I had heard about “Midrash Manicures” before, but it didn’t really catch my attention until it hit the big time with this recent article in The New York Times.

The story was about Rabbi Yael Buechler’s weekly Manicures Midrash club for middle school students at the Solomon Schechter School of Westchester. Kids can opt to paint their nails instead of taking one of the other electives, like the glee club, a sports writing seminar or the math club. Rabbi Buechler teaches the girls — and they are not surprisingly all girls — the finer techniques of nail polishing, as well as Jewish texts and commentaries to inspire their midrashic designs.

Never have I been so torn about an innovative educational approach. As an experienced Jewish educator, I am always appreciative of new and creative ways to engage students in Torah study. It is clear that the nail painting in Rabbi Buechler’s class is a means to an important educational end. At the same time, I am somewhat uneasy with the manicure piece of this.

I ask myself why, given that I have always been a huge proponent of integrating Jewish texts and artistic expression. Indeed, I have spent large portions of my career in Jewish education doing such integration and trying to convince others of its merits. On a lighter note, I have always gotten a kick out of seeing fellow teachers come to school wearing brooches or earrings connected to the weekly Torah portion or the current Jewish holiday. They were always great conversation starters or lesson triggers, just as midrash manicures can be.
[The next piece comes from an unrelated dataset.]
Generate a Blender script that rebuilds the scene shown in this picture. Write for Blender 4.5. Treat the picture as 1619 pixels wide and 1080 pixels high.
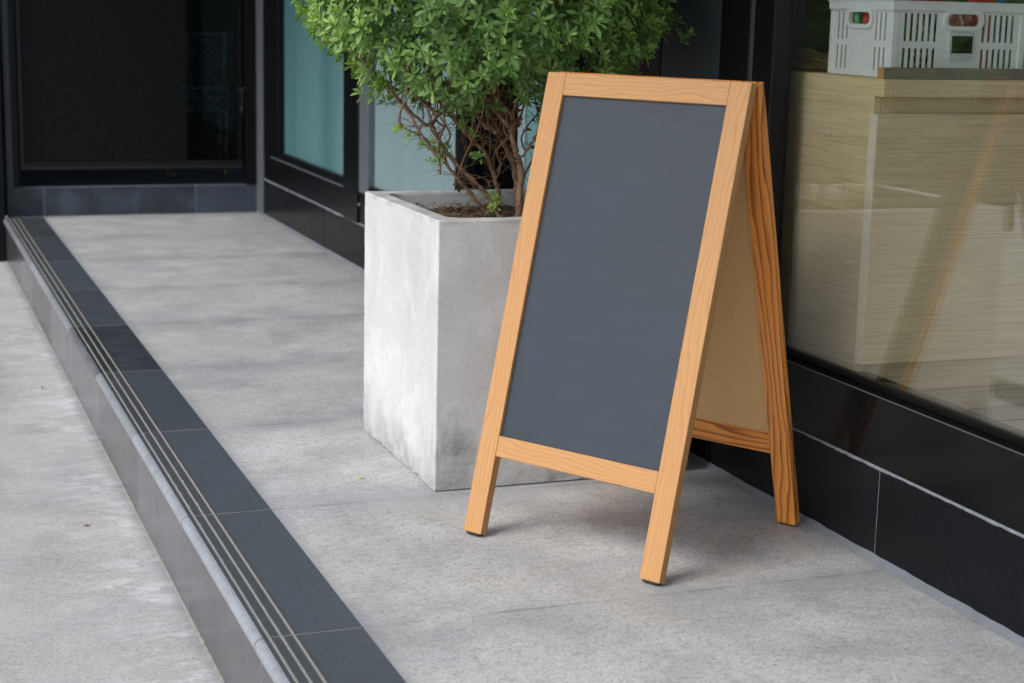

So what is it about the nail painting that bothers me? For one, I am not a huge fan of single-sex education, especially in Jewish schools. I am aware of the literature supporting the argument that girls (especially in middle school) learn better in single-sex environments. I realize that this is just a once-a-week club, but it is still an opportunity for text study. Jewish women have fought long and hard to study like men, and I feel strongly that co-ed learning should be maintained throughout the curriculum in egalitarian settings such as Conservative, Reform and community day schools. As a mother of boys, I think it is critical that my sons learn together with and benefit from the insights and perspectives of girls.

Next, the fact that the New York Times article mentioned that one boy expressed interest in the class but ended up not signing up for it, further makes me worry about gender segregation and sexual identity. There are very few middle school age boys who would dare show their faces in a nail painting class no matter how much the activity attracted them or what their nascent sexual orientation might be. It would be a somewhat different story if the club was about painting murals, creating graffiti, or even decorating coffee mugs with visual textual interpretations. The connecting of Torah study to a pursuit that is so gender-specific for the vast majority of people seems to me to be exclusionary.

Finally, it is also the issue of the implied sexualizing of Torah study. One could argue that painting nails is an act of hiddur mitzvah, of beautifying a commandment. Yes, the nails are surely beautiful (if done skillfully), but the general point of painting one’s nails is to draw attention to oneself — usually to attract the opposite sex. Sure, women say they get manicures for themselves, but I highly doubt they would feel the need for them if they lived in a world without men. I am fully aware that even preschoolers go to nails salons these days, but I wonder why schools should perpetuate this practice among girls.

There is plenty of time ahead for these students to grow into young women who paint their nails, if they so choose. In the meantime, I think their day school tuition and time might be better spent on text study and artistic expression done in other ways.

It could be that I am over-thinking this and making a mountain out of a manicure. Maybe I should just relax and go get my nails done.